Short task:
An exact copy of all the data is required, with pictures left out.
==*==
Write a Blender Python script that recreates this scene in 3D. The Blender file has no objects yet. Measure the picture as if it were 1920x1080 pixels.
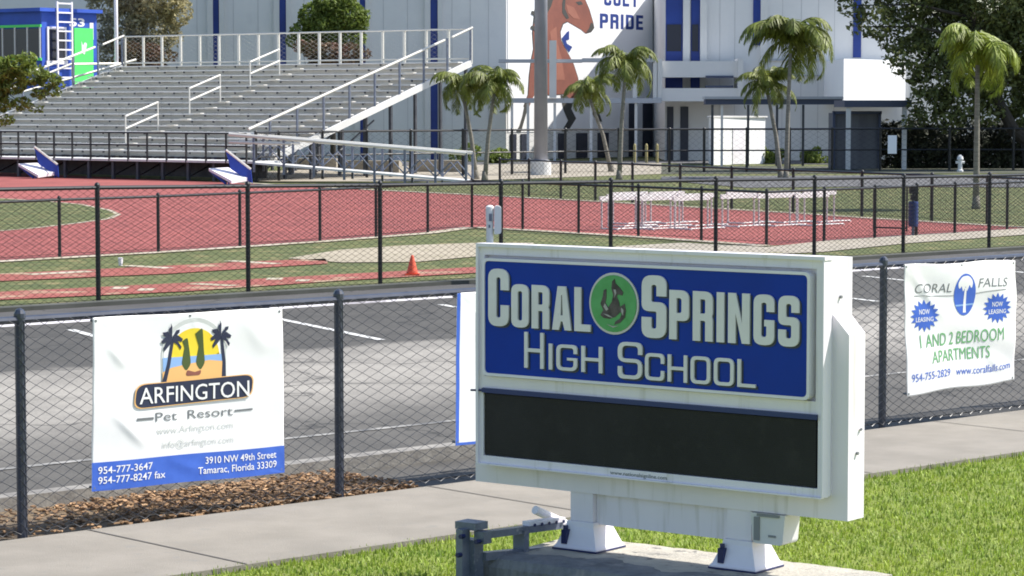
import bpy, math, random
from mathutils import Vector, Matrix
from mathutils.geometry import tessellate_polygon
random.seed(7)
S = bpy.context.scene
C = S.collection
# ------------------------------------------------------------------ camera, sky, sun, exposure
F = 4900.0; PITCH = math.atan(342/4900.0); CAMH = 2.4
cam = bpy.data.cameras.new('camera'); co = bpy.data.objects.new('camera', cam); C.objects.link(co)
cam.sensor_width = 36; cam.lens = 36*F/1920; cam.clip_start = .1; cam.clip_end = 3000
co.location = (0, 0, CAMH); co.rotation_euler = (math.pi/2-PITCH, 0, 0); S.camera = co
SUN_AZ = Vector((.97, .24, 0)).normalized(); SUN_EL = math.radians(51)
W = bpy.data.worlds.new('World'); S.world = W; W.use_nodes = True
sk = W.node_tree.nodes.new('ShaderNodeTexSky'); sk.sky_type = 'NISHITA'; sk.sun_disc = False
sk.sun_elevation = SUN_EL; sk.sun_rotation = math.atan2(SUN_AZ.x, SUN_AZ.y)
bg = W.node_tree.nodes['Background']; bg.inputs['Strength'].default_value = .125
W.node_tree.links.new(sk.outputs[0], bg.inputs[0])
S.cycles.pixel_filter_type = 'BLACKMAN_HARRIS'; S.cycles.filter_width = 1.8
sl = bpy.data.lights.new('sun', 'SUN'); sl.energy = 4.7; sl.angle = math.radians(.5); sl.color = (1, .95, .87)
so = bpy.data.objects.new('sun', sl); C.objects.link(so)
sd = SUN_AZ*math.cos(SUN_EL)+Vector((0, 0, math.sin(SUN_EL)))
so.rotation_euler = sd.to_track_quat('Z', 'Y').to_euler(); so.location = sd*60
S.view_settings.view_transform = 'Standard'; S.view_settings.look = 'None'
S.view_settings.exposure = .68; S.view_settings.gamma = 1

# ------------------------------------------------------------------ helpers: survey points
def ray(px, py):
    u = (px-960)/F; v = -(py-540)/F
    return Vector((u, math.cos(PITCH)+v*math.sin(PITCH), -math.sin(PITCH)+v*math.cos(PITCH)))
def G(px, py, z=0.0):
    r = ray(px, py); t = (z-CAMH)/r.z
    return Vector((r.x*t, r.y*t, z))
def D(px, py, d):
    r = ray(px, py); t = d/r.y
    return Vector((r.x*t, d, CAMH+r.z*t))
UD = Vector((.7399, .6727, 0)); VD = Vector((-.6727, .7399, 0))   # along / across the street fence
def UV(u, v, z=0.0): return UD*u+VD*v+Vector((0, 0, z))
def uv_of(p): return p.dot(UD), p.dot(VD)
def u_at(px, v):      # where the line at distance v across crosses a sight line
    k = (px-960)/F*math.cos(PITCH)   # close enough at ground level
    # x = k*y/.. ; solve (UD.x*u+VD.x*v) = k2*(UD.y*u+VD.y*v)
    k2 = (px-960)/F
    return (k2*VD.y*v-VD.x*v)/(UD.x-k2*UD.y)

# ------------------------------------------------------------------ helpers: meshes
OFF = {}
class MB:
    def __init__(s): s.v = []; s.f = []; s.smooth = False
    def add(s, vs, fs):
        n = len(s.v); s.v += [tuple(p) for p in vs]; s.f += [tuple(n+i for i in f) for f in fs]; return s
    def box(s, c, h, ax=None):
        ax = ax or (Vector((1, 0, 0)), Vector((0, 1, 0)), Vector((0, 0, 1))); c = Vector(c)
        vs = [c+ax[0]*(h[0]*i)+ax[1]*(h[1]*j)+ax[2]*(h[2]*k) for i in (-1, 1) for j in (-1, 1) for k in (-1, 1)]
        return s.add(vs, [(0, 1, 3, 2), (4, 6, 7, 5), (0, 4, 5, 1), (2, 3, 7, 6), (0, 2, 6, 4), (1, 5, 7, 3)])
    def tube(s, pts, r, n=8, r2=None, cap=True):
        pts = [Vector(p) for p in pts]; rings = []; m = len(pts)
        for i, p in enumerate(pts):
            d = (pts[min(i+1, m-1)]-pts[max(i-1, 0)]).normalized()
            a = Vector((0, 0, 1)) if abs(d.z) < .9 else Vector((1, 0, 0))
            x = d.cross(a).normalized(); y = d.cross(x).normalized()
            rr = r if r2 is None else r+(r2-r)*i/(m-1)
            rings.append([p+x*rr*math.cos(2*math.pi*k/n)+y*rr*math.sin(2*math.pi*k/n) for k in range(n)])
        vs = [q for R in rings for q in R]
        fs = [(i*n+k, i*n+(k+1) % n, (i+1)*n+(k+1) % n, (i+1)*n+k) for i in range(m-1) for k in range(n)]
        if cap: fs += [tuple(range(n))[::-1], tuple((m-1)*n+k for k in range(n))]
        return s.add(vs, fs)
    def lathe(s, c, prof, n=16):   # prof: list of (r, z)
        c = Vector(c); m = len(prof)
        vs = [c+Vector((r*math.cos(2*math.pi*k/n), r*math.sin(2*math.pi*k/n), z)) for r, z in prof for k in range(n)]
        fs = [(i*n+k, i*n+(k+1) % n, (i+1)*n+(k+1) % n, (i+1)*n+k) for i in range(m-1) for k in range(n)]
        fs += [tuple(range(n))[::-1], tuple((m-1)*n+k for k in range(n))]
        return s.add(vs, fs)
    def prism(s, loops, fr, d0, d1):
        """loops: outer + holes in 2D; fr(a,b,depth)->world; solid between depth d0 (front) and d1 (back)"""
        tri = tessellate_polygon([[Vector((a, b, 0)) for a, b in L] for L in loops])
        flat = [p for L in loops for p in L]; n = len(flat)
        vs = [fr(a, b, d0) for a, b in flat]+[fr(a, b, d1) for a, b in flat]
        fs = [tuple(t) for t in tri]+[tuple(n+i for i in t)[::-1] for t in tri]
        o = 0
        for L in loops:
            m = len(L); fs += [(o+i, o+(i+1) % m, n+o+(i+1) % m, n+o+i) for i in range(m)]; o += m
        return s.add(vs, fs)
    def sheet(s, pts): return s.add(pts, [tuple(range(len(pts)))])
    def build(s, name, m, parent=None, origin=None, smooth=None):
        off = Vector((0, 0, 0))
        if parent is not None: off = OFF[parent.name]
        elif origin is not None: off = Vector(origin)
        me = bpy.data.meshes.new(name)
        me.from_pydata([tuple(Vector(p)-off) for p in s.v], [], s.f); me.update()
        o = bpy.data.objects.new(name, me); C.objects.link(o); me.materials.append(m)
        if smooth if smooth is not None else s.smooth: me.polygons.foreach_set('use_smooth', [True]*len(me.polygons))
        if parent is not None: o.parent = parent
        else: o.location = off
        OFF[o.name] = off
        return o
def tag(o, label=None, cat=None, group=None, kind=None):
    for k, v in (('label', label), ('category', cat), ('group', group), ('kind', kind)):
        if v: o[k] = v
    return o
def thing(name, loc, label, cat, group=None):
    o = bpy.data.objects.new(name, None); C.objects.link(o); o.location = loc; o.empty_display_size = .2
    OFF[o.name] = Vector(loc); return tag(o, label, cat, group)
def copy_tree(o, loc=None, rz=None, parent=None):
    c = o.copy(); C.objects.link(c); c.parent = parent
    if loc is not None: c.location = loc
    if rz is not None: c.rotation_euler = (0, 0, rz)
    OFF[c.name] = Vector(c.location)
    for ch in list(o.children): copy_tree(ch, None, None, c)
    return c
def structure(name, pts, m, z):
    b = MB(); b.sheet([Vector((p.x, p.y, z)) for p in pts]); o = b.build(name, m); o['kind'] = 'structure'; return o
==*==
Full solution:
Write a Blender Python script that recreates this scene in 3D. The Blender file has no objects yet. Measure the picture as if it were 1920x1080 pixels.
import bpy, math, random
from mathutils import Vector, Matrix
from mathutils.geometry import tessellate_polygon
random.seed(7)
S = bpy.context.scene
C = S.collection
# ------------------------------------------------------------------ camera, sky, sun, exposure
F = 4900.0; PITCH = math.atan(342/4900.0); CAMH = 2.4
cam = bpy.data.cameras.new('camera'); co = bpy.data.objects.new('camera', cam); C.objects.link(co)
cam.sensor_width = 36; cam.lens = 36*F/1920; cam.clip_start = .1; cam.clip_end = 3000
co.location = (0, 0, CAMH); co.rotation_euler = (math.pi/2-PITCH, 0, 0); S.camera = co
SUN_AZ = Vector((.97, .24, 0)).normalized(); SUN_EL = math.radians(51)
W = bpy.data.worlds.new('World'); S.world = W; W.use_nodes = True
sk = W.node_tree.nodes.new('ShaderNodeTexSky'); sk.sky_type = 'NISHITA'; sk.sun_disc = False
sk.sun_elevation = SUN_EL; sk.sun_rotation = math.atan2(SUN_AZ.x, SUN_AZ.y)
bg = W.node_tree.nodes['Background']; bg.inputs['Strength'].default_value = .125
W.node_tree.links.new(sk.outputs[0], bg.inputs[0])
S.cycles.pixel_filter_type = 'BLACKMAN_HARRIS'; S.cycles.filter_width = 1.8
sl = bpy.data.lights.new('sun', 'SUN'); sl.energy = 4.7; sl.angle = math.radians(.5); sl.color = (1, .95, .87)
so = bpy.data.objects.new('sun', sl); C.objects.link(so)
sd = SUN_AZ*math.cos(SUN_EL)+Vector((0, 0, math.sin(SUN_EL)))
so.rotation_euler = sd.to_track_quat('Z', 'Y').to_euler(); so.location = sd*60
S.view_settings.view_transform = 'Standard'; S.view_settings.look = 'None'
S.view_settings.exposure = .68; S.view_settings.gamma = 1

# ------------------------------------------------------------------ helpers: survey points
def ray(px, py):
    u = (px-960)/F; v = -(py-540)/F
    return Vector((u, math.cos(PITCH)+v*math.sin(PITCH), -math.sin(PITCH)+v*math.cos(PITCH)))
def G(px, py, z=0.0):
    r = ray(px, py); t = (z-CAMH)/r.z
    return Vector((r.x*t, r.y*t, z))
def D(px, py, d):
    r = ray(px, py); t = d/r.y
    return Vector((r.x*t, d, CAMH+r.z*t))
UD = Vector((.7399, .6727, 0)); VD = Vector((-.6727, .7399, 0))   # along / across the street fence
def UV(u, v, z=0.0): return UD*u+VD*v+Vector((0, 0, z))
def uv_of(p): return p.dot(UD), p.dot(VD)
def u_at(px, v):      # where the line at distance v across crosses a sight line
    k = (px-960)/F*math.cos(PITCH)   # close enough at ground level
    # x = k*y/.. ; solve (UD.x*u+VD.x*v) = k2*(UD.y*u+VD.y*v)
    k2 = (px-960)/F
    return (k2*VD.y*v-VD.x*v)/(UD.x-k2*UD.y)

# ------------------------------------------------------------------ helpers: meshes
OFF = {}
class MB:
    def __init__(s): s.v = []; s.f = []; s.smooth = False
    def add(s, vs, fs):
        n = len(s.v); s.v += [tuple(p) for p in vs]; s.f += [tuple(n+i for i in f) for f in fs]; return s
    def box(s, c, h, ax=None):
        ax = ax or (Vector((1, 0, 0)), Vector((0, 1, 0)), Vector((0, 0, 1))); c = Vector(c)
        vs = [c+ax[0]*(h[0]*i)+ax[1]*(h[1]*j)+ax[2]*(h[2]*k) for i in (-1, 1) for j in (-1, 1) for k in (-1, 1)]
        return s.add(vs, [(0, 1, 3, 2), (4, 6, 7, 5), (0, 4, 5, 1), (2, 3, 7, 6), (0, 2, 6, 4), (1, 5, 7, 3)])
    def tube(s, pts, r, n=8, r2=None, cap=True):
        pts = [Vector(p) for p in pts]; rings = []; m = len(pts)
        for i, p in enumerate(pts):
            d = (pts[min(i+1, m-1)]-pts[max(i-1, 0)]).normalized()
            a = Vector((0, 0, 1)) if abs(d.z) < .9 else Vector((1, 0, 0))
            x = d.cross(a).normalized(); y = d.cross(x).normalized()
            rr = r if r2 is None else r+(r2-r)*i/(m-1)
            rings.append([p+x*rr*math.cos(2*math.pi*k/n)+y*rr*math.sin(2*math.pi*k/n) for k in range(n)])
        vs = [q for R in rings for q in R]
        fs = [(i*n+k, i*n+(k+1) % n, (i+1)*n+(k+1) % n, (i+1)*n+k) for i in range(m-1) for k in range(n)]
        if cap: fs += [tuple(range(n))[::-1], tuple((m-1)*n+k for k in range(n))]
        return s.add(vs, fs)
    def lathe(s, c, prof, n=16):   # prof: list of (r, z)
        c = Vector(c); m = len(prof)
        vs = [c+Vector((r*math.cos(2*math.pi*k/n), r*math.sin(2*math.pi*k/n), z)) for r, z in prof for k in range(n)]
        fs = [(i*n+k, i*n+(k+1) % n, (i+1)*n+(k+1) % n, (i+1)*n+k) for i in range(m-1) for k in range(n)]
        fs += [tuple(range(n))[::-1], tuple((m-1)*n+k for k in range(n))]
        return s.add(vs, fs)
    def prism(s, loops, fr, d0, d1):
        """loops: outer + holes in 2D; fr(a,b,depth)->world; solid between depth d0 (front) and d1 (back)"""
        tri = tessellate_polygon([[Vector((a, b, 0)) for a, b in L] for L in loops])
        flat = [p for L in loops for p in L]; n = len(flat)
        vs = [fr(a, b, d0) for a, b in flat]+[fr(a, b, d1) for a, b in flat]
        fs = [tuple(t) for t in tri]+[tuple(n+i for i in t)[::-1] for t in tri]
        o = 0
        for L in loops:
            m = len(L); fs += [(o+i, o+(i+1) % m, n+o+(i+1) % m, n+o+i) for i in range(m)]; o += m
        return s.add(vs, fs)
    def sheet(s, pts): return s.add(pts, [tuple(range(len(pts)))])
    def build(s, name, m, parent=None, origin=None, smooth=None):
        off = Vector((0, 0, 0))
        if parent is not None: off = OFF[parent.name]
        elif origin is not None: off = Vector(origin)
        me = bpy.data.meshes.new(name)
        me.from_pydata([tuple(Vector(p)-off) for p in s.v], [], s.f); me.update()
        o = bpy.data.objects.new(name, me); C.objects.link(o); me.materials.append(m)
        if smooth if smooth is not None else s.smooth: me.polygons.foreach_set('use_smooth', [True]*len(me.polygons))
        if parent is not None: o.parent = parent
        else: o.location = off
        OFF[o.name] = off
        return o
def tag(o, label=None, cat=None, group=None, kind=None):
    for k, v in (('label', label), ('category', cat), ('group', group), ('kind', kind)):
        if v: o[k] = v
    return o
def thing(name, loc, label, cat, group=None):
    o = bpy.data.objects.new(name, None); C.objects.link(o); o.location = loc; o.empty_display_size = .2
    OFF[o.name] = Vector(loc); return tag(o, label, cat, group)
def copy_tree(o, loc=None, rz=None, parent=None):
    c = o.copy(); C.objects.link(c); c.parent = parent
    if loc is not None: c.location = loc
    if rz is not None: c.rotation_euler = (0, 0, rz)
    OFF[c.name] = Vector(c.location)
    for ch in list(o.children): copy_tree(ch, None, None, c)
    return c
def structure(name, pts, m, z):
    b = MB(); b.sheet([Vector((p.x, p.y, z)) for p in pts]); o = b.build(name, m); o['kind'] = 'structure'; return o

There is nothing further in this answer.